*Data shown*.
▼

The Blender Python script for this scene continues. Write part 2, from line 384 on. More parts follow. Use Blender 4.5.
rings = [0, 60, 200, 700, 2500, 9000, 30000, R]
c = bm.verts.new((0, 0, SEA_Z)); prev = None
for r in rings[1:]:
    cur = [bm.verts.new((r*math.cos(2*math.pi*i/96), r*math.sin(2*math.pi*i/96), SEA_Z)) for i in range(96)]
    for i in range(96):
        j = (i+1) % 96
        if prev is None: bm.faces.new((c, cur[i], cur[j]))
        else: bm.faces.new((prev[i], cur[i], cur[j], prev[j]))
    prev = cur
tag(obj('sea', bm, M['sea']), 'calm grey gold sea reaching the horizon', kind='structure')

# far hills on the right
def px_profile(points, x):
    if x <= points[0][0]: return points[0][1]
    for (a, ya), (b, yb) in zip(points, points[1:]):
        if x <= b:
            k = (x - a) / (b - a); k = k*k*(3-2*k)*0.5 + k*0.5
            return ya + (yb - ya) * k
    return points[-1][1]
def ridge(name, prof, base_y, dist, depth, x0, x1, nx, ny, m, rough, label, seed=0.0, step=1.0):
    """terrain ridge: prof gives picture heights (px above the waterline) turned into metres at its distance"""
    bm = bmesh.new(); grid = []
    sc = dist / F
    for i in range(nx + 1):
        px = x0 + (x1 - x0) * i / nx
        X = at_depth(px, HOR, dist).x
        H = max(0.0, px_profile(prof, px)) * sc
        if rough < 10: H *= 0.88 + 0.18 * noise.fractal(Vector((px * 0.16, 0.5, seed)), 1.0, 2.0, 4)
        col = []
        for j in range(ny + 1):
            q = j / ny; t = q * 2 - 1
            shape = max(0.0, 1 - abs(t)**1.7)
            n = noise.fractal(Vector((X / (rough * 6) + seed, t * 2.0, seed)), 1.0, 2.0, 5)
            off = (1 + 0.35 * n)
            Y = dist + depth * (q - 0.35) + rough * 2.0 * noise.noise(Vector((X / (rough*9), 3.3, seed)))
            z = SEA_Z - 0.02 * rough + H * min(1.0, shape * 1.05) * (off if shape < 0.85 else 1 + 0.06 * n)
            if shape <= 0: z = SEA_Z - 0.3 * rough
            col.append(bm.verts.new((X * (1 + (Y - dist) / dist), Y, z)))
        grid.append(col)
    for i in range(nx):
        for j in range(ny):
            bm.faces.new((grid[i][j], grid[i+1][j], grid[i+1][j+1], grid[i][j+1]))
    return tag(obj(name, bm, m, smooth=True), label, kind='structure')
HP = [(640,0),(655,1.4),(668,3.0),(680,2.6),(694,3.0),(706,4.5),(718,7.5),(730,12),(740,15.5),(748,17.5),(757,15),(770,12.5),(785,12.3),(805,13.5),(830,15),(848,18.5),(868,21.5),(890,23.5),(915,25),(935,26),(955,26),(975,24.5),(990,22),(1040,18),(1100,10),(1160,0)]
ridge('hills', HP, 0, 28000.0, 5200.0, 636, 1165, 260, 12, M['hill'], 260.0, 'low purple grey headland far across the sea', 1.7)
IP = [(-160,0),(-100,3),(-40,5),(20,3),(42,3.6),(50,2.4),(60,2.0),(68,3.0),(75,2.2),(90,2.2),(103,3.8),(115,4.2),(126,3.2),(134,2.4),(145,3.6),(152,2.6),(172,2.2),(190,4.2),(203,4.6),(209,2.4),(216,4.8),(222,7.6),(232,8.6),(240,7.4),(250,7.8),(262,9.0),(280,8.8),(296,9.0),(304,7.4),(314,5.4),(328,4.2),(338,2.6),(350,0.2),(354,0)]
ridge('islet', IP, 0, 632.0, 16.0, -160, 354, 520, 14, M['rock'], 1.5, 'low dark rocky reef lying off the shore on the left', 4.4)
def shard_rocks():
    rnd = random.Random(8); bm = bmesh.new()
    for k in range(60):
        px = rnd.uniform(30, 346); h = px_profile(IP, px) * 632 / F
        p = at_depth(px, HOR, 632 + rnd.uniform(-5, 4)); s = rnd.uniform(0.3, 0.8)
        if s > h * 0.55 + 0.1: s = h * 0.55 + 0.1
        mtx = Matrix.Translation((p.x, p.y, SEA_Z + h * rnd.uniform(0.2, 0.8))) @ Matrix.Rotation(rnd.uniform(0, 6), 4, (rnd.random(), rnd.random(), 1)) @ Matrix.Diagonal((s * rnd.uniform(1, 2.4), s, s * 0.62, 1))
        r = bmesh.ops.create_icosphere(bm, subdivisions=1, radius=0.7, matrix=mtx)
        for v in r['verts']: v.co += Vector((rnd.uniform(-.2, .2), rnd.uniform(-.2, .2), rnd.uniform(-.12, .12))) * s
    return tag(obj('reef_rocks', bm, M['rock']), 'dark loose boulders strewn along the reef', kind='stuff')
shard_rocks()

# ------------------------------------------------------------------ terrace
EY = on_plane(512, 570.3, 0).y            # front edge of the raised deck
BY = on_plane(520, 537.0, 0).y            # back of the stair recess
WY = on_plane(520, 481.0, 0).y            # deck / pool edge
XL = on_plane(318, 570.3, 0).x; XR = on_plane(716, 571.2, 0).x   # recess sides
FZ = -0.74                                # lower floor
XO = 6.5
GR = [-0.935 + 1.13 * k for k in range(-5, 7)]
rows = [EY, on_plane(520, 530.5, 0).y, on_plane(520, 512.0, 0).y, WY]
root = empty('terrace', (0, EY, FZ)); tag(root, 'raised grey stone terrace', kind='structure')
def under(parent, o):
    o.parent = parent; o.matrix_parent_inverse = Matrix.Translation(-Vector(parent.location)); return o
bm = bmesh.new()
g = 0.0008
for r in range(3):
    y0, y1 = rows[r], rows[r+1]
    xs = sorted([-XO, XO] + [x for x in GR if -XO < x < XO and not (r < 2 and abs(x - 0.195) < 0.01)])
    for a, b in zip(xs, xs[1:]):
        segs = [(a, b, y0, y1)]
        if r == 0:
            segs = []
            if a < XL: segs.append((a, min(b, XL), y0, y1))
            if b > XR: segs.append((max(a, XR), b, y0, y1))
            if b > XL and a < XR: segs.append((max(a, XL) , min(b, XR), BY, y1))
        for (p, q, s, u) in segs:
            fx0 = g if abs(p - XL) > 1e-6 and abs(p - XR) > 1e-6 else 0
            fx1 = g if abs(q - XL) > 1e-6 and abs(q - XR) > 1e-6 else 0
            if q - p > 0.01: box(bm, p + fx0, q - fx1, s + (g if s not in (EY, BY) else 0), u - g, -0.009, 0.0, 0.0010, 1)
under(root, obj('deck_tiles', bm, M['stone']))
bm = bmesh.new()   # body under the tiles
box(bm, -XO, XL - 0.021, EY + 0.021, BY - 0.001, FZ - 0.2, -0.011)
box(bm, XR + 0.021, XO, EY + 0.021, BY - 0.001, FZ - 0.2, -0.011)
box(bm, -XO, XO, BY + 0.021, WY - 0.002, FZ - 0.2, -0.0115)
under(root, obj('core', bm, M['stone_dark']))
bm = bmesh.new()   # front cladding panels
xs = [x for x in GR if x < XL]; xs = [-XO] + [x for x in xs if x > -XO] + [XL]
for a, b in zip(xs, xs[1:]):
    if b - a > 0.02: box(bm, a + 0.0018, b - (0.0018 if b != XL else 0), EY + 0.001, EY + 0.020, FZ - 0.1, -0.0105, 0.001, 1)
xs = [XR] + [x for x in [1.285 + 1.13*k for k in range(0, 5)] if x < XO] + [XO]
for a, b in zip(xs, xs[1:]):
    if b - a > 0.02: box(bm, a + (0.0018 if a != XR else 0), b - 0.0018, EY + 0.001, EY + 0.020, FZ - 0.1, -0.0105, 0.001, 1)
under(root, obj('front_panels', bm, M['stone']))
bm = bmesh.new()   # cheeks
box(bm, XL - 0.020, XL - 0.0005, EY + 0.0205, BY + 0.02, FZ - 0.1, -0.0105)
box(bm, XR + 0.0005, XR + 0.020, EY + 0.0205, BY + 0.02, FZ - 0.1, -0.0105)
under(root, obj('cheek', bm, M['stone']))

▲

*What to produce*. In the listing above, please print only the lines from the first one to the line where "tag(obj('sea', bm, M['sea']), 'calm" appears, exactly as written, both of those lines included.

*Output below*.
The Blender Python script for this scene continues. Write part 2, from line 384 on. More parts follow. Use Blender 4.5.
rings = [0, 60, 200, 700, 2500, 9000, 30000, R]
c = bm.verts.new((0, 0, SEA_Z)); prev = None
for r in rings[1:]:
    cur = [bm.verts.new((r*math.cos(2*math.pi*i/96), r*math.sin(2*math.pi*i/96), SEA_Z)) for i in range(96)]
    for i in range(96):
        j = (i+1) % 96
        if prev is None: bm.faces.new((c, cur[i], cur[j]))
        else: bm.faces.new((prev[i], cur[i], cur[j], prev[j]))
    prev = cur
tag(obj('sea', bm, M['sea']), 'calm grey gold sea reaching the horizon', kind='structure')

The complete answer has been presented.